Desse repouso interior, cantar-se-á no próximo domingo, no início da missa: “Dum medium silentium fieret. Quando um profundo silêncio envolvia todas as coisas, e a noite estava no meio de seu curso, então, Senhor, do Teu trono real desceu Tua Palavra onipotente”, o Verbo eterno saindo do coração de Seu Pai. É no meio do silêncio, no momento mesmo em que todas as coisas estão mergulhadas no mais profundo silêncio, quando o verdadeiro silêncio reina, que se ouve verdadeiramente esse Verbo. Pois, se queres que Deus fale, deves calar-te; para que Ele entre, todas as coisas devem sair. Quando Nosso Senhor Jesus entrou no Egito, todos os ídolos da terra caíram. Teus ídolos são tudo o que impede que esse nascimento eterno se realize em ti de modo verdadeiro e imediato, por mais bom e santo que pareça. Nosso Senhor disse: “Eu vim trazer a espada para separar tudo o que é próximo ao homem: mãe, irmã, irmão.” Pois o que te é mais próximo é teu inimigo: essa multiplicidade de imagens, que ocultam em ti o Verbo e se estendem sobre Ele, impedindo esse nascimento em ti, sem que, no entanto, essa paz te seja inteiramente tirada. Essa paz não pode, é verdade, sempre reinar em ti.
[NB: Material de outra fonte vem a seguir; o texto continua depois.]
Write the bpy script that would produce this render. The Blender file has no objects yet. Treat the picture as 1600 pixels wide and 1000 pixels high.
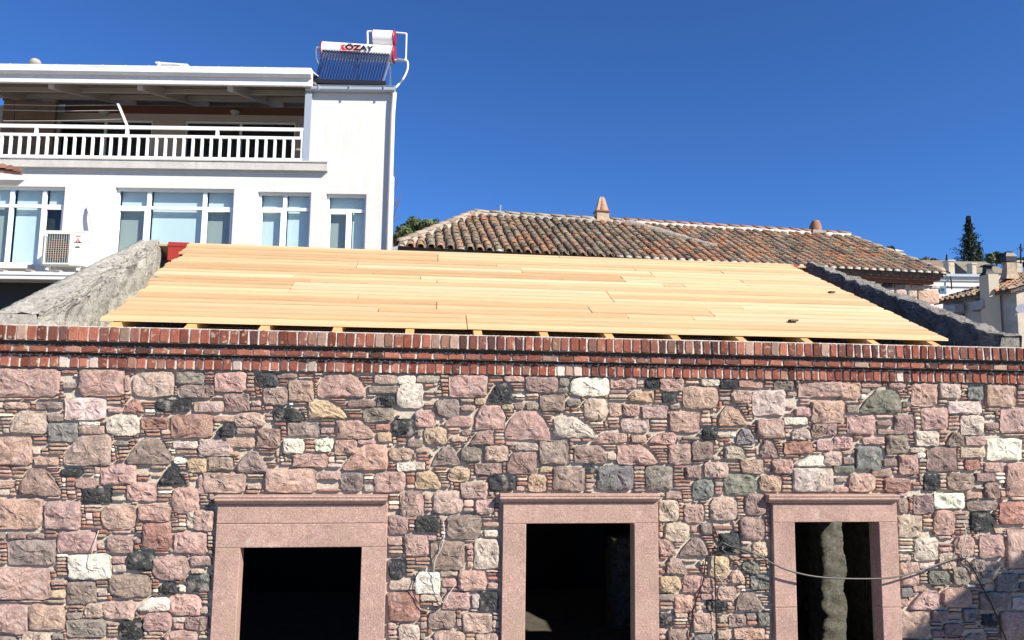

Mas é por ela que te tornarás mãe espiritual desse nascimento. Tal mãe deve muitas vezes estabelecer em si esse pleno silêncio, para acostumar-se a fazê-lo. O hábito lhe dará certa maestria, pois o que para um homem exercitado é nada, parece impossível ao noviço inexperiente. É o hábito que dá a maestria. Que cada um de nós, portanto, dê lugar em si a esse nobre nascimento, para tornar-se uma verdadeira mãe espiritual. Que Deus nos ajude! Amém.